Here’s where Kaine points out that Trump has said “the world will be safer if more nations have nuclear weapons,” offering that Saudi Arabia, Japan, and Korea should have access to nuclear arms.

“Did you work on that one a long time? Because that had a lot of really creative lines in it,” Pence spat back.

In a March discussion with the New York Times, Trump said exactly that: “I think maybe it’s not so bad to have Japan — if Japan had that nuclear threat, I’m not sure that would be a bad thing for us.”

He later doubled down in an interview with CNN:

TRUMP: At some point we have to say, you know what, we’re better off if Japan protects itself against this maniac in North Korea, we’re better off, frankly, if South Korea is going to start to protect itself, we have —

ANDERSON COOPER: Saudi Arabia, nuclear weapons?

TRUMP: Saudi Arabia, absolutely.

Kaine’s strongest moments came when he merely repeated all the hot bile that Trump is known for spewing every time he un-purses his anus-mouth.

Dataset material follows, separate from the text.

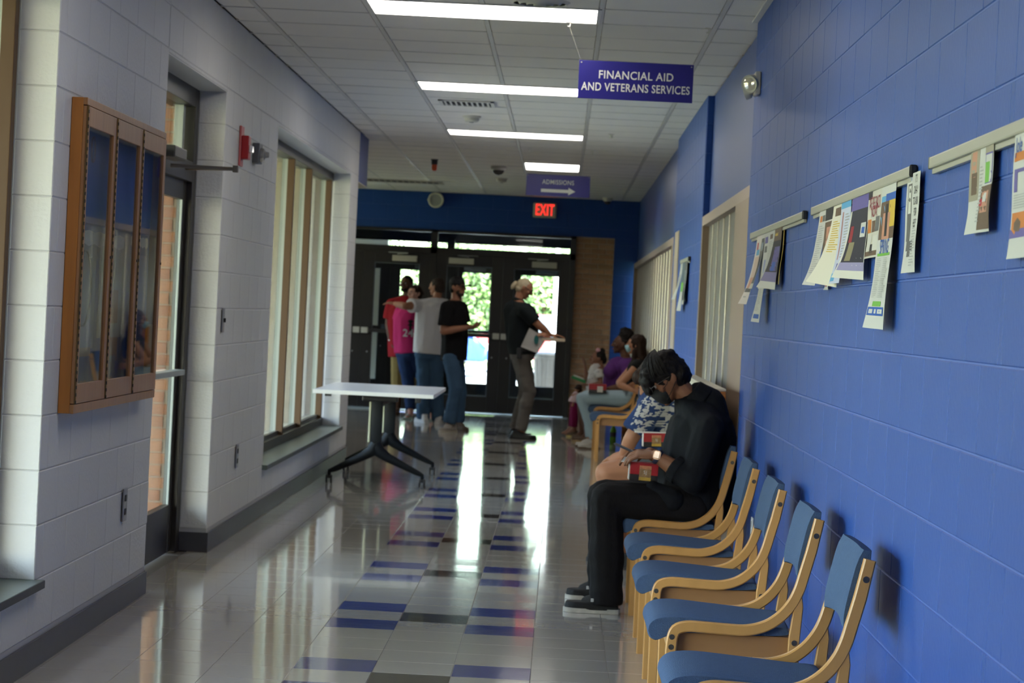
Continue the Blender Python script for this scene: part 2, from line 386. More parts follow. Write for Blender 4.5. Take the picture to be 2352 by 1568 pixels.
# left glazed door
d = link('door_1', None, kind='structure', loc=(XF, 12.1, 0))
MB().cbox(XF-.075, XF, 12.93, 13.045, 0, 2.54, .003).obj('door_frame', bronze, d)
MB().cbox(XF-.14, XF, 11.115, 11.2, 0, 2.54, .003).obj('door_frame', bronze, d)
MB().cbox(XF-.14, XF, 11.2, 12.93, 2.44, 2.54, .003).cbox(XF-.14, XF, 11.2, 12.93, 2.03, 2.14, .003).obj('door_header', bronze, d)
MB().box(XF-.075, XF-.069, 11.2, 12.93, 2.14, 2.44).obj('transom_pane', clear, d)
MB().cbox(XF-.09, XF-.04, 12.78, 12.84, 2.14, 2.44, .003).obj('transom_bar', alu_w, d)
lf = MB().cbox(XF-.07, XF-.03, 11.25, 11.37, .01, 2.03, .003).cbox(XF-.07, XF-.03, 12.86, 12.93, .01, 2.03, .003).cbox(XF-.07, XF-.03, 11.37, 12.83, .01, .27, .003).cbox(XF-.07, XF-.03, 11.37, 12.83, 1.93, 2.03, .003)
leaf = lf.obj('door_leaf', bronze, d)
MB().box(XF-.055, XF-.050, 11.37, 12.86, .27, 1.93).obj('pane', clear, leaf)
MB().cbox(XF-.048, XF-.035, 12.845, 12.86, .27, 1.93, .002).obj('glazing_stop', alu_w, leaf)
cl = MB().cbox(-2.04, -1.955, 11.75, 12.12, 2.095, 2.155, .008).obj('door_closer', mat('dark bronze closer', (.05, .045, .04), .4), d)
MB().tube([(-2.0, 11.9, 2.06), (-1.69, 12.0, 2.062)], .010, 8).tube([(-2.0, 12.4, 2.075), (-1.69, 12.0, 2.062)], .009, 8).cbox(-1.70, -1.672, 11.985, 12.015, 2.045, 2.08, .004).obj('closer_arm', mat('closer arm', (.16, .14, .12), .35, .6), cl)
MB().cbox(XF-.03, XF+.03, 11.4, 12.8, .98, 1.01, .006).obj('push_bar', alu_w, leaf)
MB().cbox(XF-.045, XF-.038, 11.75, 11.95, .93, 1.06, .002).obj('notice', paper, leaf)
# blue bulkhead past the end of the left wall
tr = MB().box(-3.2, XL, 21.5, 22.4, 2.515, HC).obj('trim_3', blue_plain, kind='structure')
MB().box(-3.2, XL+.004, 21.5, 22.404, 2.505, 2.515).obj('soffit', soffit_m, tr)
# alcove to the left beyond the wall
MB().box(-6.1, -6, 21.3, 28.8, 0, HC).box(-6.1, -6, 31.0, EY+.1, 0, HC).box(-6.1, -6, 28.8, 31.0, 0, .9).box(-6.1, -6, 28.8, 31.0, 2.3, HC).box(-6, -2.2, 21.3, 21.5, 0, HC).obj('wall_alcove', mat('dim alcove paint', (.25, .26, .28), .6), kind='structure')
aw = link('window_added', None, kind='structure', loc=(-6.05, 29.9, .9))  # invented window, out of view, lets side daylight into the far hall
for y in (28.8, 29.87, 30.94): MB().cbox(-6.08, -6.0, y, y+.06, .9, 2.3, .003).obj('mullion', bronze, aw)
MB().box(-6.05, -6.044, 28.8, 31.0, .9, 2.3).obj('pane', clear, aw)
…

KAINE: Donald Trump during his campaign has called Mexicans rapists and criminals. He’s called women dogs, pigs, slobs, disgusting…. He attacked an Indiana-born federal judge and said he was unqualified to hear a federal lawsuit because his parents were Mexican. He went after John McCain, a P.O.W., and said he wasn’t a hero because he was captured. He said African Americans are living in hell, and he perpetrated this outrageous and bigoted lie that President Obama is not a U.S. citizen.

A short time later, Pence comes back with:

PENCE: I mean, to be honest with you, if Donald Trump had said all of the things that you’ve said he said in the way you said he said them, he still wouldn’t have a fraction of the insults that Hillary Clinton leveled when she said that half of our supporters were a “basket of deplorables.”

What a mess! Still, here comes the procession of reporters on Twitter, attempting to paint this as a good and reasonable contest.

The next debate between Trump and Clinton will be held on Sunday in St. Louis. It’s gonna be awful.